On 09/19/2012 11:44 AM, Robert Dorr wrote:
>
>
> Craig,
>
> I noticed several times in the cat patent, they mention "invisible
> light". That's interesting, possibly an invalid patent, or possibly,
> one could patent one, using "visible light".
>
> Bob

I'm sure you've seen this. You take a laser pointer and point the light
spot near a cat, and he'll jump at it. You can then move the light spot
around the room, and he'll run and jump at it indefinitely.

I was pointing out the absurdity of patenting something so simple.
There's no original work here; likely the fellow who patented it, had
seen it somewhere else. And there's no way to enforce this patent. The
patent owner doesn't own the right to laser pointers; only the process
of using a laser pointer to excite a cat.

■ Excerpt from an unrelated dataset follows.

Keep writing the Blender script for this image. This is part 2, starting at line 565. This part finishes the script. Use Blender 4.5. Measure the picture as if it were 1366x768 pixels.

Since we were talking about what 'should' be patentable, I was throwing
my opinion into the mix, that patents should protect labor, as should
all property rights. Without the labor involved in the creation process,
there shouldn't be anything to patent, and with the labor, then it
shouldn't matter if it works.

Notice that if the object created, has to be 'useful', then patents are
very limited when used in R&D. If you are working on a multi-step
process and try to patent step 1, when step 1 isn't useful in any other
type of process, then the patent may fail that test.